Эклектичность, коллажность, палимпсестность постмодернизма были востребованы драматургами скорее скромно. Обращение к нему связано или с обновлением исторической перспективы (Д. Йованович «Освобождение Скопье»), или с реконструкцией классики (Д. Янчар «Высле живая Годо»), или с использованием экзотических, даже эзотерических тем (И. Светина «Шехерезада», «Вавилон», «Та к умер Заратустра»).

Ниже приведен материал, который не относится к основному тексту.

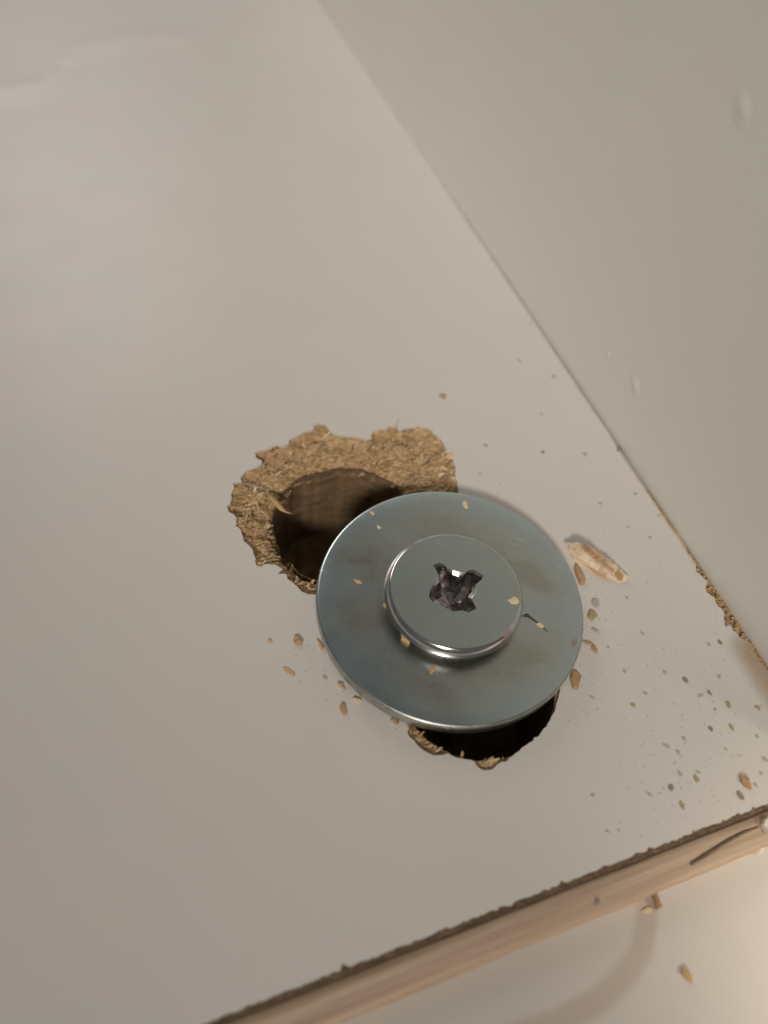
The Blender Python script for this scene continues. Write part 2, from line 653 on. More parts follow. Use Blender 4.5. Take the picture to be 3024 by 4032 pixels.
# chipboard core: its top shows in the torn ring, the notch and the front groove
cb = at2([(1876, 2675)])[0]
bore_a = circle(BORE_A, RA, 150, 0.04)
tj = np.linspace(0, 1, 150, endpoint=False)
wob = sum(a_ * np.sin(2 * math.pi * (k_ * tj + p_)) for k_, a_, p_ in ((3, .10, .1), (5, .09, .45), (8, .08, .7), (13, .06, .2), (21, .05, .55), (34, .04, .9)))
bore_a = BORE_A + (bore_a - BORE_A) * (1 + wob / RA)[:, None]
# keyhole for the bolt: bore B merged with room round the shank
ang = np.linspace(0, 2 * math.pi, 140, endpoint=False)
bb = []
for a in ang:
    d = np.array([math.cos(a), math.sin(a)])
    r1 = RB
    # reach of the shank circle (radius 4.6 about the origin) along this ray
    oc = BORE_B
    b_ = oc @ d
    disc = b_ * b_ - (oc @ oc - 4.2 ** 2)
    r2 = -b_ + math.sqrt(disc) if disc > 0 else 0
    bb.append(oc + d * max(r1, r2))
bore_b = np.array(bb) + rng.normal(0, 0.035, (140, 2))

lo = np.minimum(torn.min(0), holeb.min(0)) - 0.8
hi = np.maximum(torn.max(0), holeb.max(0)) + 0.8
n_in = 26000
cand = rng.uniform(lo, hi, (n_in, 2))
keep = (inside(torn, cand) | (poly_dist(torn, cand) < 0.5)) & ~inside(bore_a, cand) & (poly_dist(bore_a, cand) > 0.06)
keep2 = (inside(holeb, cand) | (poly_dist(holeb, cand) < 0.5)) & ~inside(bore_b, cand) & (poly_dist(bore_b, cand) > 0.06)
extra = cand[keep | keep2][:14000]
strip_pts = np.c_[XW - rng.uniform(0.1, 3.2, 1500), rng.uniform(notch[0][1] - 2, notch[-1][1] + 2, 1500)]
core_out = np.array([(XL + .2, Y0 + 0.42), (XW - 0.12, Y0 + 0.42), (XW - 0.12, YT - 1), (XL + .2, YT - 1)])
P, T = cdt(core_out, [bore_a, bore_b], np.r_[extra, strip_pts])
in_t = inside(torn, P)
in_h = inside(holeb, P)
d_out = np.where(in_t, poly_dist(torn, P), np.where(in_h, poly_dist(holeb, P), 0))
d_a = np.linalg.norm(P - BORE_A, axis=1) - RA
z = np.full(len(P), -LAM - 0.03)
depth = 0.55 * np.clip(d_out / 0.7, 0, 1) + 1.45 * np.clip(1 - d_a / 1.9, 0, 1) ** 2
rough_n = (value_noise(P * [0.8, 1.6], 0.55, 1) - 0.5) * 0.34 + (value_noise(P * [0.7, 2.0], 0.2, 2) - 0.5) * 0.26 + (value_noise(P * [.8, 1.3], 1.2, 3) - 0.5) * 0.9
act = np.where(in_t | in_h, np.clip(d_out / 0.35, 0, 1), 0)
z -= np.where(in_t, depth, 0) + np.where(in_h & ~in_t, 0.06, 0)
act = np.where(in_h & ~in_t, act * 0.35, act)
z += rough_n * act
z = np.minimum(z, -0.12)
nn = (poly_dist(notch, P, closed=False) < 3.5) & (P[:, 0] > XW - 3.3)
z -= np.where(nn, np.abs(value_noise(P, 0.4, 5) - 0.35) * 0.35, 0)
top_n = len(P)
V = [(p[0], p[1], zz) for p, zz in zip(P, z)]
Fc = [tuple(t) for t in T]
core = mesh_obj('chipboard_core', V, Fc, M_CHIP, panel, smooth=False)


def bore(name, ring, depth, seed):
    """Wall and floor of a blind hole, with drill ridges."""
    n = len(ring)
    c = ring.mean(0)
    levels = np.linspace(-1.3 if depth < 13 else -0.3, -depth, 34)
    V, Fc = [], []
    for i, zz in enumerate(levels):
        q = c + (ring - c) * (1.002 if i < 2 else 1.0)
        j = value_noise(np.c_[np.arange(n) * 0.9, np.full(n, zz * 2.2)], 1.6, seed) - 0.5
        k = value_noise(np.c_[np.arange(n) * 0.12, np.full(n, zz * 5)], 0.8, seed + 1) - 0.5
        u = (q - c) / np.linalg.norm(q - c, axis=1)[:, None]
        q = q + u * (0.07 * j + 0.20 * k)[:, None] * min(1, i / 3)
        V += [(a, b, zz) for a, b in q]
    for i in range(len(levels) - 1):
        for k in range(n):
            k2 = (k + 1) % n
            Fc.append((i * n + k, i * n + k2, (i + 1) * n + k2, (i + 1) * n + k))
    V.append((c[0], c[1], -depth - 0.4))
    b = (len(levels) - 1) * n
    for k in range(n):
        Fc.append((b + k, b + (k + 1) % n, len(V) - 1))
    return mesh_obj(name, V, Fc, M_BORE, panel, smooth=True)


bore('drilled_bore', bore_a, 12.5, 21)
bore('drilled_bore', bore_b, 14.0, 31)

# the board below: sides and underside
pr = [(Y0 + 0.42, -LAM - 0.03), (Y0 + 0.42, -0.62), (Y0 - 0.38, -0.70), (Y0 - 0.38, -16.0), (YT - 1, -16.0), (YT - 1, -LAM - 0.03)]
V = [(a, b, c) for a in (XL + .2, XW - 0.12) for b, c in pr]
mesh_obj('board_body', V, [(k, k + 1, k + 7, k + 6) for k in range(5)] + [(5, 4, 3, 2, 1, 0), (6, 7, 8, 9, 10, 11)], M_EDGE, panel)

# flakes standing proud in the torn ring: far too many to pick apart
V, Fc = [], []
ang_b = 0
tries = cand[::-1]
ok = (inside(torn, tries) & (np.linalg.norm(tries - BORE_A, axis=1) > RA + 0.05) & (poly_dist(torn, tries) > 0.10))
ok |= (inside(holeb, tries) & (np.linalg.norm(tries - BORE_B, axis=1) > RB + 0.06) & (np.linalg.norm(tries, axis=1) > 9.5))
zf = None
sel = tries[ok][:4400]
zi = np.empty(len(sel))
for i, q in enumerate(sel):
    dd = ((P - q) ** 2).sum(1)
    zi[i] = z[np.argmin(dd)]
for q, zz in zip(sel, zi):
    L = rng.uniform(0.2, 0.7) * (1.7 if rng.random() < .12 else 1)
    w = rng.uniform(0.05, 0.17)
    t = rng.uniform(0.02, 0.05)
    th = rng.normal(0.1, 0.6)
    tilt = rng.normal(0, 0.28)
    if rng.random() < .06:                   # a few coarse chips and lifted fibres
        L, w, t, tilt = rng.uniform(.7, 1.5), rng.uniform(.16, .36), .06, rng.normal(-.25, .3)
    R = Matrix.Rotation(th, 3, 'Z') @ Matrix.Rotation(tilt, 3, 'Y') @ Matrix.Rotation(rng.normal(0, 0.4), 3, 'X')
    b = len(V)
    for sx, sy in ((-.5, -.2), (-.1, -.5), (.45, -.35), (.5, .25), (.1, .5), (-.4, .35)):
        for sz in (0, 1):
            p = R @ Vector((sx * L * rng.uniform(.8, 1.1), sy * w * rng.uniform(.8, 1.1), sz * t))
            V.append((q[0] + p[0], q[1] + p[1], zz + 0.03 + p[2]))
    Fc.append(tuple(b + 2 * k + 1 for k in range(6)))
    Fc.append(tuple(b + 2 * k for k in range(5, -1, -1)))
    for k in range(6):
        k2 = (k + 1) % 6
        Fc.append((b + 2 * k, b + 2 * k2, b + 2 * k2 + 1, b + 2 * k + 1))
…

О состоянии дел в современной драматургии дает представление «Неделя словенской драмы», проходящая под эгидой Театра Прешерна города Крань. Кроме собственно театральных, там с 1979 г. вручают также литературную премию Славко Грума, высшую национальную награду в области драматургии, на которую ежегодно претендует около 40 пьес. Она, без сомнения, повышает престиж художественных текстов для театра: в дополнение к существенному денежному вознаграждению пьеса победителя ставится и публикуется на словенском и английском языках. Сам факт присуждения премии С. Грума канонизирует любой текст, в этом смысле ее трудно переоценить.

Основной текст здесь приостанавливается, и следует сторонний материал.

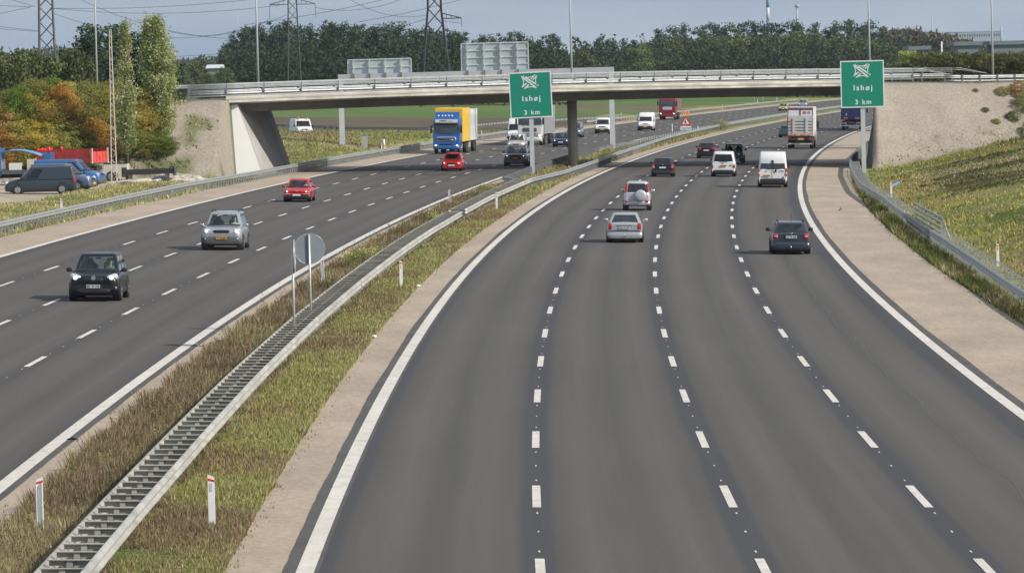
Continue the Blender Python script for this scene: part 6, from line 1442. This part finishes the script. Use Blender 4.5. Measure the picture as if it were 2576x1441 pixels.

Определенная усталость от постмодернизма привела к тому, что драматургия начала медленное движение назад, к изначальным словесным образам, для которых содержание и транслируемая мысль более важны, чем просто формальное препарирование того, что ранее было субъектом (выступление, хэппенинг, перформанс и т. д.). Этот процесс принимает иногда довольно причудливые очертания, авторы вновь обращаются к таким классическим образцам, как античная трагедия, травестия, романтическая драма и даже библейская притча. В таких произведениях присутствует четко структурированный диалог, семантически выстроенная композиция, в основе которой – выраженный идейный конфликт, герой-протагонист.

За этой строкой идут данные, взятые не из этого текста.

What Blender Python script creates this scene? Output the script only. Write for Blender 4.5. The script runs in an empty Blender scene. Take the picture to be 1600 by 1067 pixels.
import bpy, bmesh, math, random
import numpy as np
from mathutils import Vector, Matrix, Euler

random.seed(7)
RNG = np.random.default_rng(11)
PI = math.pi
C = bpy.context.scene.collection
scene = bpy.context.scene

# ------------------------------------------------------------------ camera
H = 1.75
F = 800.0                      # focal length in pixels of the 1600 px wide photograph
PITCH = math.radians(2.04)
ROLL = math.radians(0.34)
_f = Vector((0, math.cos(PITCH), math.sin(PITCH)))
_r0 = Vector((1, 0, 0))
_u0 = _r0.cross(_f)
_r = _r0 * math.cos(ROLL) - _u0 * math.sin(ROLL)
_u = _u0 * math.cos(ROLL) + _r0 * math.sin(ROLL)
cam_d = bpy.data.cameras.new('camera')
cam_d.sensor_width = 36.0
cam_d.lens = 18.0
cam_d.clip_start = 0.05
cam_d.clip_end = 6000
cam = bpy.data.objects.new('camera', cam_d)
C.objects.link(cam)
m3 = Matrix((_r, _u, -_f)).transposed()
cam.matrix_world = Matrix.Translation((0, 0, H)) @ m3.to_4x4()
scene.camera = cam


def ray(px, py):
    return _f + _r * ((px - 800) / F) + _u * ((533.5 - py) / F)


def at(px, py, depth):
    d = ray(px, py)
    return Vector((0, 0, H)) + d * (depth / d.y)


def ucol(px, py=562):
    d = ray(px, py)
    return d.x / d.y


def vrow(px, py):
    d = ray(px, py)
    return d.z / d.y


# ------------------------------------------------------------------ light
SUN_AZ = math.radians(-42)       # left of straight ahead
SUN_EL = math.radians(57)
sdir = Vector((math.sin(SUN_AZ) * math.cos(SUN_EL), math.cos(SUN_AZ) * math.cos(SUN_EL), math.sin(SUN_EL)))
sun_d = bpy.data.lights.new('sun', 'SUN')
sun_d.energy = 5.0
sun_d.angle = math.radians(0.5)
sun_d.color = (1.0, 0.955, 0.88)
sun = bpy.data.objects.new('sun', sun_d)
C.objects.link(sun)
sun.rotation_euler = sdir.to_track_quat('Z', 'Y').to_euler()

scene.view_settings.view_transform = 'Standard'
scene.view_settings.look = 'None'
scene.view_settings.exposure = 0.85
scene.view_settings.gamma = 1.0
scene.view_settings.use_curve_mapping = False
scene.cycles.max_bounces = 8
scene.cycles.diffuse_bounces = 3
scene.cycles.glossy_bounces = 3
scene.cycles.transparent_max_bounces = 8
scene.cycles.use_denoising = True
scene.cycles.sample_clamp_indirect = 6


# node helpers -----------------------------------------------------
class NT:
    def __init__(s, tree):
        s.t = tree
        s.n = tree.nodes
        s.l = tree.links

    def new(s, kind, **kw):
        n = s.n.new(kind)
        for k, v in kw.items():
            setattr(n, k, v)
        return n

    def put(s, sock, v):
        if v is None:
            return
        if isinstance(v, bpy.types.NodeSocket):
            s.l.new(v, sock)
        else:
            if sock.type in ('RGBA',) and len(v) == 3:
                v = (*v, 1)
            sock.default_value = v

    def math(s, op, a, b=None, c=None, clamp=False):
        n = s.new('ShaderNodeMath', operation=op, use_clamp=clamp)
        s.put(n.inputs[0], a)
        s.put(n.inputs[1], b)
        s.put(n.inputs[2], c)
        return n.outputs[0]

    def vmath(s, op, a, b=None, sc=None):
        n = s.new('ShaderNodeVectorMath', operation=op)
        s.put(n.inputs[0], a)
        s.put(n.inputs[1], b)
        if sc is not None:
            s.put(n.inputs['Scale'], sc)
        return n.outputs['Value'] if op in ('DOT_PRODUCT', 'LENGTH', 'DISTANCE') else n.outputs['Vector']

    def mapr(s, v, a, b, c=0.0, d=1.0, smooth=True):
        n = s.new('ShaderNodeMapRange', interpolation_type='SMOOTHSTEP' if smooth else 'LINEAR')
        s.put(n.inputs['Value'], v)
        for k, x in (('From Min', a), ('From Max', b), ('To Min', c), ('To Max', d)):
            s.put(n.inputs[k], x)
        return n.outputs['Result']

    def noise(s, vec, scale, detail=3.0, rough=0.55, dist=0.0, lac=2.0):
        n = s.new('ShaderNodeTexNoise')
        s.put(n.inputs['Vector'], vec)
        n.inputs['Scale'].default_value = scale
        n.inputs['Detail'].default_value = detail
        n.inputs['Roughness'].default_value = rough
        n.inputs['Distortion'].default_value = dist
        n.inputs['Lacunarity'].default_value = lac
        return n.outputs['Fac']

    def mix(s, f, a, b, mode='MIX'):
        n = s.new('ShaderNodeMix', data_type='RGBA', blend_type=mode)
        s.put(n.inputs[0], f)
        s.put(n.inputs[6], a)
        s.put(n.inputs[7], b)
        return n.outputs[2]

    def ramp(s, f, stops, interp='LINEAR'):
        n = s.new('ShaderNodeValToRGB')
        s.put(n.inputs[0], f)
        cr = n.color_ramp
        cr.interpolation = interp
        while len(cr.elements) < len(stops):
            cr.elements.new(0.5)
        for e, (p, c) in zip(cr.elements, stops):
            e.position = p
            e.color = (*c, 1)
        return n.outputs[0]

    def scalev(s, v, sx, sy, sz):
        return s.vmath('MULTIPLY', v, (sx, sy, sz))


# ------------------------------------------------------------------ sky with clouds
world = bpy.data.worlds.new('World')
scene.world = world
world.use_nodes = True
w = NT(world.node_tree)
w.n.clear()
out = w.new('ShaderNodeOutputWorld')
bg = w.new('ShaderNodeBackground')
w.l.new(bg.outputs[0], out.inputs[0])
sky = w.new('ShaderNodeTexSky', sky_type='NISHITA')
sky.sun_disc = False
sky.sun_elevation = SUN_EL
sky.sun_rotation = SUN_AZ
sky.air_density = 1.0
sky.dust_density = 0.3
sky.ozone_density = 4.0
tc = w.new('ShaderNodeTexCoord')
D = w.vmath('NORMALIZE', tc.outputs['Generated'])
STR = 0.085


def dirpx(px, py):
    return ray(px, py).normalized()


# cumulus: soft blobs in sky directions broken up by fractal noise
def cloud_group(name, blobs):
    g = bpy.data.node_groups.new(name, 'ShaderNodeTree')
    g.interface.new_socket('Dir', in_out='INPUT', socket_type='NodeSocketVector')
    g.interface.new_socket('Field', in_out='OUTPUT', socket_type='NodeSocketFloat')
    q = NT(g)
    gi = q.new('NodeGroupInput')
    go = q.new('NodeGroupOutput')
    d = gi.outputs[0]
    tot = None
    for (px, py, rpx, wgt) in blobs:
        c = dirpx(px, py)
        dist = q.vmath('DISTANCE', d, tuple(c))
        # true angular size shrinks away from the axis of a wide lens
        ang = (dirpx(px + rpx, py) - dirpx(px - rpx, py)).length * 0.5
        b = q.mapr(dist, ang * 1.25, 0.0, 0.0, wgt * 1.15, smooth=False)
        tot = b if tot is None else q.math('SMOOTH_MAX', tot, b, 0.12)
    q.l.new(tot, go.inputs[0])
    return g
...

Некоторые современные пьесы не ставят во главу угла разрешение глобальных конфликтов, а концентрируются на личных переживаниях, «камерном» диалоге, напоминающем о буржуазной драме XIX в. Сюда относятся реализм (Э. Флисар «Нора Нора»), экспрессионизм (З. Кодрич «Поезд через озеро») и др. В этих произведениях акцент сделан на развлекательной и эмоциональной составляющих, которые изящно реализованы в содержательных репликах персонажей. Есть тексты, передающие состояние современного общества и показывающие аксиологическую никчемность и пустоту нынешних человеческих отношений. Их авторы опираются на современную американскую драму (А. Миллер, Т. Уильямс, Ю. О’Нил) и драму абсурда (Г. Пинтер), помещая действие в естественную среду и используя для воплощения конфликта героев и окружающего мира насыщенный диалог (З. Хочевар – «Я тя убью!», М. Зупанчич – «Коридор», М. Шилер – «Пикадо»). Некоторые драматурги (Б. Тадел – «Anywhere Out of This World» / «Куда-нибудь вон из этого мира») пытаются ускользнуть от не оправдывающей ожидания реальности в другие измерения.